IT was with incredulity as a yacht owner that I read your article concerning Argyll and Bute Council’s £3.1 million funding of a 100-berth transit marina in Oban bay for visiting yachts and a safe landing facility for the passengers of the 15 or so cruise ships which visit Oban annually (“£3m marina sparks jobs fear”, The Herald, May 4). This is despite the fact that ample marina berths exist in the surrounding area and the cruise lines must have carried out the necessary health and safety checks on the existing shore facilities at Oban before landing their passengers.

This proposal is going ahead despite the fact that the council’s recent budget proposals saw reductions to the social care budget with the threatend closure of several day care centres in the area, roads and infrastructure badly in need of repair, a raft of voluntary redundancies and closure of public offices after 12 noon, educations cuts which have led to one of the worst inspectorate reports on standards in Scotland, and your article yesterday highlighted the lack of affordable homes for locals and accommodation for essential workers in Tobermory, threatening the viability of some businesses, a long-standing problem throughout the area and its islands.

As to the new marina going to be full for six months of the year, I think whoever prepared the report was painting an extremely optimistic picture, for yachts only start to appear in any number around the West Coast along with the returning house martins in late April/early May and then migrate back, like the birds, to their home base late September/early October, likewise the cruise liners head off in the autumn for the warmer climes of the Mediterranean or the Caribbean.
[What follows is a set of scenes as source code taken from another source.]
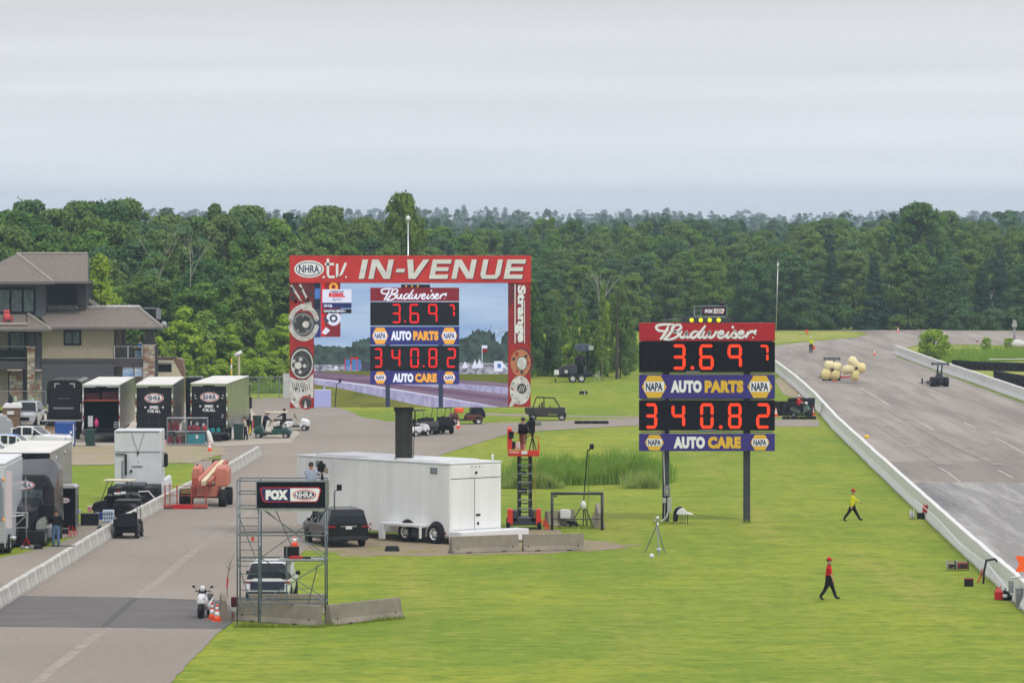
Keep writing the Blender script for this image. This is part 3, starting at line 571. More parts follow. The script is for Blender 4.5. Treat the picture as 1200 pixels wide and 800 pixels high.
for i in range(14): a = 341+random.random()*24; b = 333+random.random()*22; k.disc(fx(a), fzv(b), random.uniform(.05, .13), Y(1), mi=random.choice((3, 3, 0)), n=8)
for i in range(6): k.stroke([(fx(353+i*2.2), fzv(356-i*.5)), (fx(356+i*2), fzv(364))], .06, Y(2), 2)
for cq, rr, ph in ((380, .72, 0),):
    for i in range(22):
        a = PI*(.08+.84*i/21); 
        for sg in (1, -1): k.disc(fx(356)+math.cos(a)*.66, fzv(378)+sg*math.sin(a)*.80, .12, Y(2)-.0006*i, rin=.06, n=10, mi=2)
k.disc(fx(355), fzv(379.5), .60, Y(3), mi=3).disc(fx(355), fzv(379.5), .55, Y(4), rin=.44, mi=4).disc(fx(358.6), fzv(380), .17, Y(5), mi=2)
for i in range(5): a = i*1.256+.3; k.disc(fx(355)+math.cos(a)*.40, fzv(379.5)+math.sin(a)*.40, .07, Y(5), mi=4, n=10)
k.b(fx(341), fx(344), Y(3)-.001, Y(2), fzv(390), fzv(377), 2)
k.disc(fx(354), fzv(425), .60, Y(3)-.001, mi=3, rz=.82).disc(fx(354), fzv(426), .56, Y(4)-.001, rin=.50, mi=2, rz=.74).disc(fx(352), fzv(427), .42, Y(4), rin=.39, mi=4).disc(fx(349.5), fzv(428), .18, Y(5), mi=2)
for i in range(5): a = i*1.256+1.2; k.disc(fx(349.8)+math.cos(a)*.31, fzv(428)+math.sin(a)*.33, .095, Y(5), mi=2, n=12)
k.poly([(fx(339.8), fzv(441)), (fx(348), fzv(445)), (fx(359), fzv(445)), (fx(367.4), fzv(437)), (fx(367.4), fzv(465)), (fx(352), fzv(477.5)), (fx(347), fzv(477.5)), (fx(339.8), fzv(470))], Y(1)-.001, 2)
for i in range(9): k.stroke([(fx(342+i*2.5), fzv(447+random.random()*4)), (fx(344+i*2.4), fzv(454+random.random()*6))], .03, Y(2)-.001, 3)
for a, b in ((355, 457.5), (345.2, 468), (363, 463), (347, 455)): k.disc(fx(a), fzv(b), .055, Y(3), mi=3, n=8)
k.disc(fx(359), fzv(471.5), .35, Y(4), rin=.26, mi=0).disc(fx(359), fzv(472), .26, Y(3), mi=3).poly([(fx(356), fzv(477.6)), (fx(358), fzv(468)), (fx(360), fzv(477.6))], Y(5), 2)
k.build('printed_artwork', [bred, mar, bone, gun, grey], lbn, flat=True)
rbn = MB().b(fx(595.6), fx(621.8), -.10, .3, fzv(476.6), fzv(331.5)).build('right_banner', bred, vb)
k = MB(); k.poly([(fx(595.8), fzv(332)), (fx(608), fzv(332)), (fx(602), fzv(352)), (fx(595.8), fzv(360))], Y(0), 1)
for r in range(16):
    for c in range(7): k.c(fx(597.4+c*3.6+(r % 2)*1.6), Y(0), fzv(338+r*4.2), .09, .004, .09, 0, 5)
k.disc(fx(610), fzv(425), .50, Y(2), mi=4, rz=.68).disc(fx(611.5), fzv(424), .56, Y(1), rin=.42, mi=5, rz=.7)
for i in range(9): a = i*.7; k.disc(fx(610)+math.cos(a)*.36, fzv(424.5)+math.sin(a)*.50, .085, Y(3), mi=(0, 3, 4)[i % 3] if i % 3 else 0, n=8)
k.disc(fx(611.5), fzv(425.5), .28, Y(4), mi=3, n=20, rz=.36).disc(fx(611.5), fzv(425.5), .25, Y(5), mi=2, n=20, rz=.32)
k.poly([(fx(596.5), fzv(476)), (fx(601), fzv(465)), (fx(607), fzv(470)), (fx(600), fzv(476.2))], Y(2), 2).disc(fx(609.5), fzv(457), .52, Y(3), mi=2, n=28, rz=.72).disc(fx(611.5), fzv(455), .24, Y(4), mi=3, rz=.25)
for a in (-.1, 0, .1): k.stroke([(fx(611.5)+a-.05, fzv(458.5)), (fx(611.5)+a+.05, fzv(452))], .035, Y(5), 2)
for i in range(6): a = i*1.05+.4; k.disc(fx(609.5)+math.cos(a)*.42, fzv(457)+math.sin(a)*.6, .04, Y(4), mi=3, n=8)
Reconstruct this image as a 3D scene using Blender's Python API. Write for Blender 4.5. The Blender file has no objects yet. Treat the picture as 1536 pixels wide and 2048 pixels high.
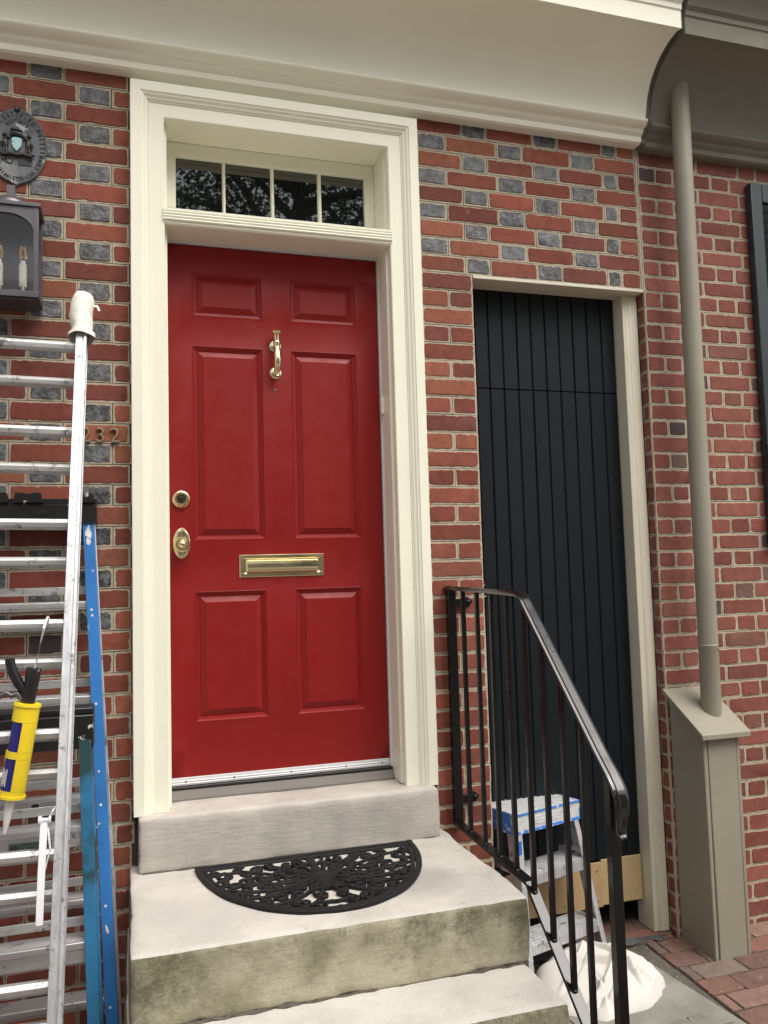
import bpy, bmesh, math, random
from mathutils import Vector, Matrix, noise
R = math.radians
rnd = random.Random(7)
sc = bpy.context.scene
COL = sc.collection

# ------------------------------------------------------------------ camera
cam_d = bpy.data.cameras.new("camera")
cam = bpy.data.objects.new("camera", cam_d); COL.objects.link(cam)
cam.location = (-0.1438, -3.0478, 0.7234)
cam.rotation_euler = (1.6478, 0.0284, -0.2973)
cam_d.sensor_fit = 'VERTICAL'; cam_d.sensor_height = 24.0; cam_d.lens = 1654.5/2048*24
cam_d.clip_start = 0.05; cam_d.clip_end = 500
sc.camera = cam

# ------------------------------------------------------------------ sky and sun (overcast)
SUN_EL, SUN_AZ = 58, 150          # azimuth measured from +Y, clockwise seen from above
w = bpy.data.worlds.new("World"); sc.world = w; w.use_nodes = True
nt = w.node_tree; nt.nodes.clear()
out = nt.nodes.new('ShaderNodeOutputWorld'); bg = nt.nodes.new('ShaderNodeBackground')
sky = nt.nodes.new('ShaderNodeTexSky'); sky.sky_type = 'NISHITA'; sky.sun_disc = False
sky.sun_elevation = R(SUN_EL); sky.sun_rotation = R(SUN_AZ); sky.air_density = 1.0; sky.dust_density = 4.0
hs = nt.nodes.new('ShaderNodeHueSaturation'); hs.inputs['Saturation'].default_value = 0.22
nt.links.new(sky.outputs[0], hs.inputs['Color']); nt.links.new(hs.outputs[0], bg.inputs['Color'])
bg.inputs['Strength'].default_value = 0.13
nt.links.new(bg.outputs[0], out.inputs[0])
sd = bpy.data.lights.new("sun", 'SUN'); sd.energy = 1.6; sd.angle = R(50); sd.color = (1.0, 0.93, 0.82)
sun = bpy.data.objects.new("sun", sd); COL.objects.link(sun)
dv = Vector((math.sin(R(SUN_AZ))*math.cos(R(SUN_EL)), math.cos(R(SUN_AZ))*math.cos(R(SUN_EL)), math.sin(R(SUN_EL))))
sun.rotation_euler = dv.to_track_quat('Z', 'Y').to_euler(); sun.location = (0, -5, 8)
vs = sc.view_settings
vs.view_transform = 'Standard'; vs.look = 'None'; vs.gamma = 1; vs.exposure = 0.70

# ------------------------------------------------------------------ materials
def newmat(name):
    m = bpy.data.materials.new(name); m.use_nodes = True
    t = m.node_tree; b = t.nodes['Principled BSDF']
    return m, t, b
def N(t, typ, **k):
    n = t.nodes.new(typ)
    for a, v in k.items():
        if a in n.inputs: n.inputs[a].default_value = v
        else: setattr(n, a, v)
    return n
def tex(t, kind='noise', scale=10, detail=4, rough=.6, vec=None, stretch=None):
    tc = N(t, 'ShaderNodeTexCoord')
    src = tc.outputs['Object']
    if stretch:
        mp = N(t, 'ShaderNodeMapping'); mp.inputs['Scale'].default_value = stretch
        t.links.new(src, mp.inputs['Vector']); src = mp.outputs[0]
    if kind == 'noise':
        n = N(t, 'ShaderNodeTexNoise', Scale=scale, Detail=detail, Roughness=rough)
    else:
        n = N(t, 'ShaderNodeTexVoronoi', Scale=scale)
    t.links.new(src, n.inputs['Vector'])
    return n
def ramp(t, fac, stops):
    r = N(t, 'ShaderNodeValToRGB'); e = r.color_ramp.elements
    while len(e) < len(stops): e.new(.5)
    for i, (p, c) in enumerate(stops):
        e[i].position = p; e[i].color = (c, c, c, 1) if not hasattr(c, '__len__') else (*c, 1)
    t.links.new(fac, r.inputs[0]); return r
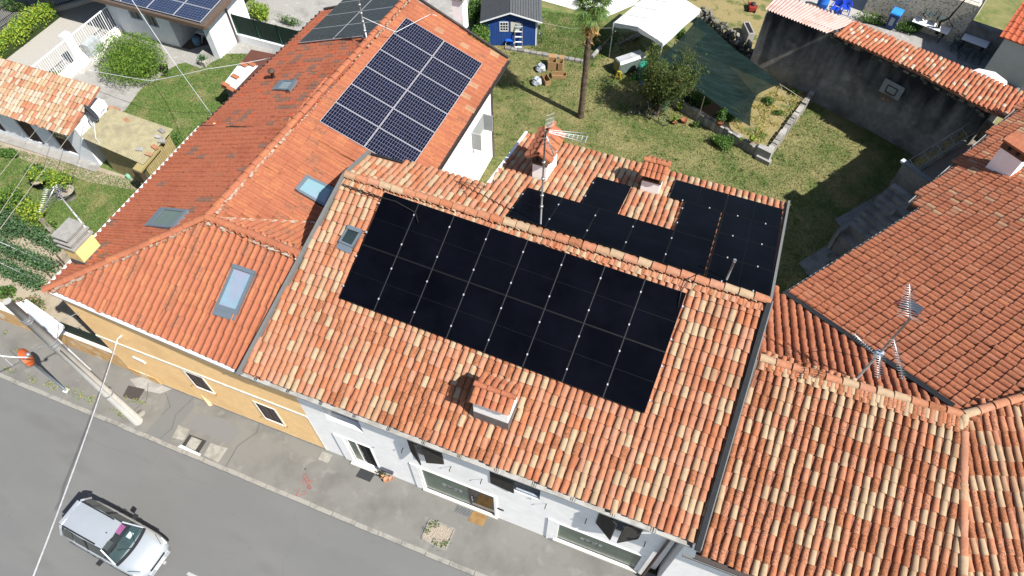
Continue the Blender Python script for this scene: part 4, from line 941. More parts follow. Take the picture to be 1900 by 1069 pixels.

So at best the marina might see five months of reasonable visitor numbers.

At the moment our First Minister is being lambasted for not getting on with the “day job”. I think the councillors and officers who proposed this level of investment forgot their day job for an unnecessary vanity project.

The group which operates the council-owned marina in Rothesay Harbour were told that there was no funding available to replace some of the pontoons which have been place for over 10 years, so from where did £3.1m suddenly appear?

I can only hope the councillors we’ve just elected deal with the real problems facing this Area instead of spending scarce resources on pipedreams.

George McKenzie,

Rubha nan Gall, 48 Ardbeg Road, Rothesay, Isle of Bute.